What 1 have got to look after is not only the interests of the country as regards security, but also the interest of the general public as regards their legitimate interest and right to know what is going on. I shall be an impartial adviser.

Mr Robinson - Who appointed him?

Mr DEVINE - The Labour Government in the United Kingdom appointed him, but at least it let the people of that country know that it had appointed him. It let the people know that he did exist. I know, and probably a great many other members of the Parliament know, that the Conservative Government which was in office in the United Kingdom at the time of the Profumo affair tried to have a D notice placed on Christine Keeler's memoirs, but the Press refused to accept this.

Mr Robinson - Ah!

Mr DEVINE - I am telling the honourable member that this is what the Conservative Government tried to do, but the Press would not accept it. The Press also refused to accept a D notice in respect of the Philby affair. The newspaper people in England realised that these were matters of public interest and that the public should at least know about them.

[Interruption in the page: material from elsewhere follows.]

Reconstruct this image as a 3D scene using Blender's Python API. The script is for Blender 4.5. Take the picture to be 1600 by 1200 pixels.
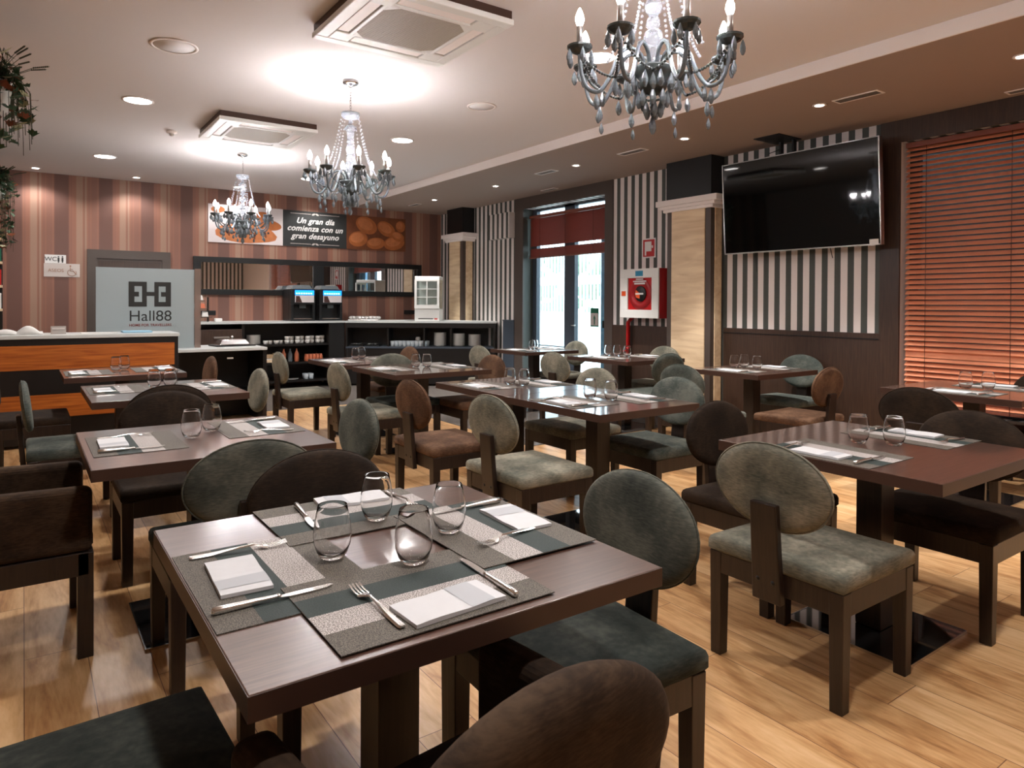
import bpy, bmesh, math, random
from mathutils import Matrix, Vector
random.seed(7)
for o in list(bpy.data.objects): bpy.data.objects.remove(o, do_unlink=True)
SC = bpy.context.scene; COL = SC.collection

# ---------------------------------------------------------------- camera, world, sun, exposure
H = 1.33
YAW = 0.6152302; PITCH = 0.0083373; ROLL = -0.0049360; FPX = 1080.4983; CYPX = 483.1308
camd = bpy.data.cameras.new('camera'); cam = bpy.data.objects.new('camera', camd); COL.objects.link(cam)
camd.sensor_width = 36; camd.lens = FPX / 1600 * 36; camd.shift_y = (CYPX - 600) / 1600
camd.clip_start = 0.02; camd.clip_end = 200
def cam_dir(x, yd, f):
    c, s = math.cos(ROLL), math.sin(ROLL)
    x, yd = c * x - s * yd, s * x + c * yd
    v = (x, -yd, f); c, s = math.cos(PITCH), math.sin(PITCH)
    v = (v[0], c * v[1] - s * v[2], s * v[1] + c * v[2])
    return Vector((v[0] * math.cos(YAW) + v[2] * math.sin(YAW), -v[0] * math.sin(YAW) + v[2] * math.cos(YAW), v[1]))
R_, U_, B_ = cam_dir(1, 0, 0), cam_dir(0, -1, 0), -cam_dir(0, 0, 1)
mw = Matrix((R_, U_, B_)).transposed().to_4x4(); mw.translation = (0, 0, H)
cam.matrix_world = mw; SC.camera = cam
camd.dof.use_dof = True; camd.dof.focus_distance = 2.3; camd.dof.aperture_fstop = 11.0

world = bpy.data.worlds.new('daylight'); SC.world = world; world.use_nodes = True
wn = world.node_tree.nodes; wn['Background'].inputs[0].default_value = (0.72, 0.87, 1.0, 1); wn['Background'].inputs[1].default_value = 3.4
SC.view_settings.view_transform = 'Standard'; SC.view_settings.look = 'None'
SC.view_settings.exposure = 1.15; SC.view_settings.gamma = 1
CH_W = 44.0      # watts per chandelier bulb
DOWN_W = 55     # big round downlights
SPOT_W = 105     # small recessed spots

# ---------------------------------------------------------------- materials
def lin(c):
    return tuple(((v / 255) / 12.92 if v / 255 <= 0.04045 else ((v / 255 + 0.055) / 1.055) ** 2.4) for v in c)
def newmat(name):
    m = bpy.data.materials.new(name); m.use_nodes = True
    nt = m.node_tree; return m, nt, nt.nodes, nt.links, nt.nodes['Principled BSDF']
def setp(p, **k):
    for a, b in k.items(): p.inputs[a.replace('_', ' ')].default_value = b
def mat(name, rgb, rough=.5, metal=0, spec=.5, coat=0, coat_rough=.1, noise=0, nscale=20, emit=None, estr=0, trans=0, ior=1.45, bump=0, bscale=60, sheen=0, stretch=None):
    m, nt, N, L, p = newmat(name)
    c = lin(rgb) + (1,)
    p.inputs['Base Color'].default_value = c; p.inputs['Roughness'].default_value = rough
    p.inputs['Metallic'].default_value = metal; p.inputs['Specular IOR Level'].default_value = spec
    p.inputs['Coat Weight'].default_value = coat; p.inputs['Coat Roughness'].default_value = coat_rough
    p.inputs['Transmission Weight'].default_value = trans; p.inputs['IOR'].default_value = ior
    if sheen: p.inputs['Sheen Weight'].default_value = sheen; p.inputs['Sheen Roughness'].default_value = .4
    if emit: p.inputs['Emission Color'].default_value = lin(emit) + (1,); p.inputs['Emission Strength'].default_value = estr
    if noise or bump:
        tc = N.new('ShaderNodeTexCoord'); mp = N.new('ShaderNodeMapping'); L.new(tc.outputs['Object'], mp.inputs[0])
        if stretch: mp.inputs['Scale'].default_value = stretch
    if noise:
        t = N.new('ShaderNodeTexNoise'); t.inputs['Scale'].default_value = nscale; t.inputs['Detail'].default_value = 4; L.new(mp.outputs[0], t.inputs[0])
        r = N.new('ShaderNodeMapRange'); r.inputs[3].default_value = 1 - noise; r.inputs[4].default_value = 1 + noise; L.new(t.outputs[0], r.inputs[0])
        h = N.new('ShaderNodeMix'); h.data_type = 'RGBA'; h.blend_type = 'MULTIPLY'; h.inputs[0].default_value = 1
        h.inputs[6].default_value = c; L.new(r.outputs[0], h.inputs[7]); L.new(h.outputs[2], p.inputs['Base Color'])
    if bump:
        t = N.new('ShaderNodeTexNoise'); t.inputs['Scale'].default_value = bscale; L.new(mp.outputs[0], t.inputs[0])
        b = N.new('ShaderNodeBump'); b.inputs['Strength'].default_value = bump; b.inputs['Distance'].default_value = .01
        L.new(t.outputs[0], b.inputs['Height']); L.new(b.outputs[0], p.inputs['Normal'])
    return m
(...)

Let me give the House some indication of the power of the Government of this country over the members of the Press. An article appeared recently in the Melbourne 'Truth' about a matter affecting the present Prime Minister. When the article appeared hot lines were opened between Canberra and the managing director of 'Truth' newspaper, and the poor editor of 'Truth' was fired because he had the audacity to publish this article. This shows the pressure that is applied by the Government on newspapers.

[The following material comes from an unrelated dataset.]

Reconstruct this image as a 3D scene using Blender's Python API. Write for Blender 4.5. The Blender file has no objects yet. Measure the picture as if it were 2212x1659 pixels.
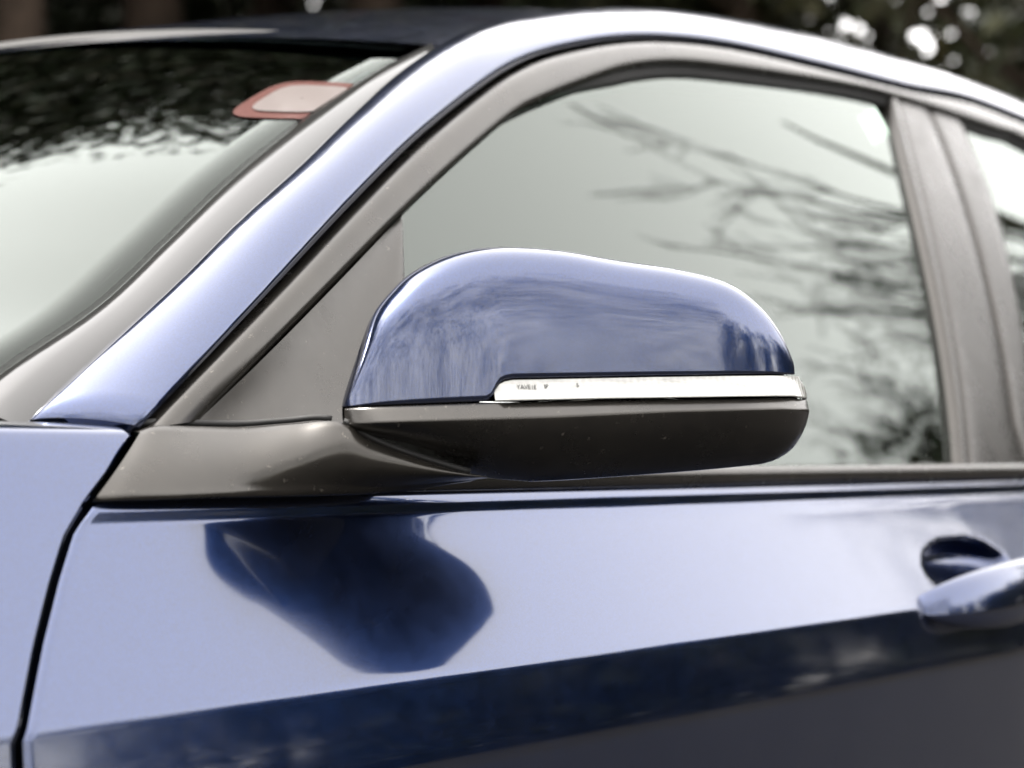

Mr Clyde Cameron (HINDMARSH, SOUTH AUSTRALIA) - What was the article about?

Mr DEVINE - lt referred to a court case involving some shares in a company of which the Prime Minister was chairman, lt concerned the transfer of these shares from a friend of the Prime Minister's father to the Prime Minister himself. It was written up in the paper and as a result the poor old editor lost his job. I am mentioning this only to give an indication of the pressure that is applied to these people.

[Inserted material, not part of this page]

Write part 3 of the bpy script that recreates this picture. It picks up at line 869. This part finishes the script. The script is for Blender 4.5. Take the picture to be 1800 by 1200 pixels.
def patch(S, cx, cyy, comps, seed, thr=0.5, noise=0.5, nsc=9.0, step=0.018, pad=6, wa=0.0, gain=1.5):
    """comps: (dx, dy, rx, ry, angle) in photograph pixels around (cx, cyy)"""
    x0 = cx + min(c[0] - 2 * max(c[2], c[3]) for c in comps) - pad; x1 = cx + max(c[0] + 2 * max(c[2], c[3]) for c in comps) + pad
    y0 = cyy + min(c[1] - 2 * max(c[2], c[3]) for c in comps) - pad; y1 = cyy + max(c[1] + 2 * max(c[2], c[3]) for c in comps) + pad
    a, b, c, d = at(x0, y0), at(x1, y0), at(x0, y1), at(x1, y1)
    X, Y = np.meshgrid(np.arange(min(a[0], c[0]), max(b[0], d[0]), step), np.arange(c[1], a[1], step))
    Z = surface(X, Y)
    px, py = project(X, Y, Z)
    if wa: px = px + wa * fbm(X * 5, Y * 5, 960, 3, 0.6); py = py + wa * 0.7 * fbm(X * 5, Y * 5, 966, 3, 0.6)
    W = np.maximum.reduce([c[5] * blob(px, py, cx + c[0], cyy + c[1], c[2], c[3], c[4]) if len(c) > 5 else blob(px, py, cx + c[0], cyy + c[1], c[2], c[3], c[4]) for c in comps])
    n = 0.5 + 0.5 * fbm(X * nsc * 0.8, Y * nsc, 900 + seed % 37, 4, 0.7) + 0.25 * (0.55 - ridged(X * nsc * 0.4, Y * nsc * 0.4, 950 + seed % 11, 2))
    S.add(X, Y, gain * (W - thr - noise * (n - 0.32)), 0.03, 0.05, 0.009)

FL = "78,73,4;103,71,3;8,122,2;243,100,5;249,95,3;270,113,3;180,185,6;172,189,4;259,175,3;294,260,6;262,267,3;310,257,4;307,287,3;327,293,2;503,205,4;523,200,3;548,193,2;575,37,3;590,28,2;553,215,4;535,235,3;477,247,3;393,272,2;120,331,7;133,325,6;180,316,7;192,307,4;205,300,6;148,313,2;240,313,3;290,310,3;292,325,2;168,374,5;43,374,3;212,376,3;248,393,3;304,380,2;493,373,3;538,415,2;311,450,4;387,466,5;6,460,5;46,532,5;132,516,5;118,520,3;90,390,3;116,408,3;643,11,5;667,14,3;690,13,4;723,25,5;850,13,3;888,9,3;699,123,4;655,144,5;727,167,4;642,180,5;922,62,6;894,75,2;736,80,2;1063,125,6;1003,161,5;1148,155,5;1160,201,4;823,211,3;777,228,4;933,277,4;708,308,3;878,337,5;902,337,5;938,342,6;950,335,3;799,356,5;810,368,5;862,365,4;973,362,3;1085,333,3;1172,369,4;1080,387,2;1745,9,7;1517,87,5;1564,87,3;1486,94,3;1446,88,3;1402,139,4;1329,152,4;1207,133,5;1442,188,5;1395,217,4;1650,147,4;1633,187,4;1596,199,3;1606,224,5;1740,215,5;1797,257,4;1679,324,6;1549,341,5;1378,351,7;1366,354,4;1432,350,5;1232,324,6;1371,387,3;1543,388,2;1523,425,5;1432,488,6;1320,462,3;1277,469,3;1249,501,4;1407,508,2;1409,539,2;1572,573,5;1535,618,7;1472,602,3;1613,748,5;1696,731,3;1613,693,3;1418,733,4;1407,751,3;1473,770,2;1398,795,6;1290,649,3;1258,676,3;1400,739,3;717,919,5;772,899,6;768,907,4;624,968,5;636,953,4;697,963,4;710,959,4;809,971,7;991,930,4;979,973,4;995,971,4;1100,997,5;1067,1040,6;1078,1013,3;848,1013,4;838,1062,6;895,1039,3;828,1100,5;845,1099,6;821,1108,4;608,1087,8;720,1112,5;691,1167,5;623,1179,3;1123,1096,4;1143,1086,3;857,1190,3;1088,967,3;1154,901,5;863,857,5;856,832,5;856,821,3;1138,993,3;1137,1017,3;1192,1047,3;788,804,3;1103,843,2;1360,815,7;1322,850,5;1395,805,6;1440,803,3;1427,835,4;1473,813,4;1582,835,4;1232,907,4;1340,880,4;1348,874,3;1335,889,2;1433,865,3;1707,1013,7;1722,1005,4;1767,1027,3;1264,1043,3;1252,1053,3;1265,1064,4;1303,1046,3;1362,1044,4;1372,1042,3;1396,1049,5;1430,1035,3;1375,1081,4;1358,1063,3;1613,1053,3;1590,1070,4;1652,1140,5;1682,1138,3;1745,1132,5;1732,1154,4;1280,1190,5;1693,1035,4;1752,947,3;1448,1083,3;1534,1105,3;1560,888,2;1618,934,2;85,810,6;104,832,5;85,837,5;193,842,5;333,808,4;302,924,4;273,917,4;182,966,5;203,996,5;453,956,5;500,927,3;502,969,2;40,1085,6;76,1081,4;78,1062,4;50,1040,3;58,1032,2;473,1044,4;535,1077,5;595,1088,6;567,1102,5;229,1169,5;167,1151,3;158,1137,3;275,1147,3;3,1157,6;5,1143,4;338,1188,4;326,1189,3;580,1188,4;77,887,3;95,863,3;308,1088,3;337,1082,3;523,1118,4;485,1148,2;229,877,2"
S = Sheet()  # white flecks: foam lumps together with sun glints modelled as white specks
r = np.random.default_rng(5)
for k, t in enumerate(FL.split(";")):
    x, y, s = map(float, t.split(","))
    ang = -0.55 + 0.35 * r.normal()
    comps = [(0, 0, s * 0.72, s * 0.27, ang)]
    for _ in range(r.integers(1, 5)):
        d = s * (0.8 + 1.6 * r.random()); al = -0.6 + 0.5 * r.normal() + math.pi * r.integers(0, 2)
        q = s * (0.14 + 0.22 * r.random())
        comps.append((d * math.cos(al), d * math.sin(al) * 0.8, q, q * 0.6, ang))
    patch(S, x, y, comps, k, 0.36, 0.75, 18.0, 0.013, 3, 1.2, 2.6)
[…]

I bring this up because it seems to me that in this country at the present time our civil liberties are slowly dwindling away as a result of the policies of this Government. I am sick and tired of coming into this chamber and hearing members of the Australian Labor Party being castigated by honourable members opposite on the basis of information supplied to them by the security service. When it suits the political purposes of members of the Government they get the information and use it here. If they want to attack some individual who has not the right to say a word in reply, they use information here under the privilege of the Parliament The people I have referred to who comprise this committee have control over Press, radio and television. I am stating these things here tonight and they can be printed in the newspapers tomorrow, but I can tell the House that on the last occasion I asked a question in the Parliament on D notices only two newspapers in Australia even mentioned the fact that the question had been asked. Those newspapers were the Canberra 'Times' and the Hobart 'Mercury'. No other newspaper in Australia mentioned it. They suppressed the information. They do not want the Australian people to know that they accept censorship restrictions.

The newspaper proprietors cry about the freedom of the Press when it suits them but at present they are imposing censorship on information coming out of Vietnam. One day last week an early morning edition of a Sydney newspaper carried a report that American aircraft had bombed certain suburbs of Saigon. In the later editions of that newspaper the report was withdrawn because the proprietors did not want the Australian people to know that the Americans were bombing Saigon's suburbs in which live women and children who were suffering from the bombing.

I have said all I wish to say at present on the subject of censorship by the Press. Other honourable members are waiting to speak in this debate. I have spoken on censorship because I believe that the matter should be raised in the public interest to enlighten the Australian people who are not aware that the wool is being pulled over their eyes. I hope I have informed them of the action being taken at present by the Australian Press.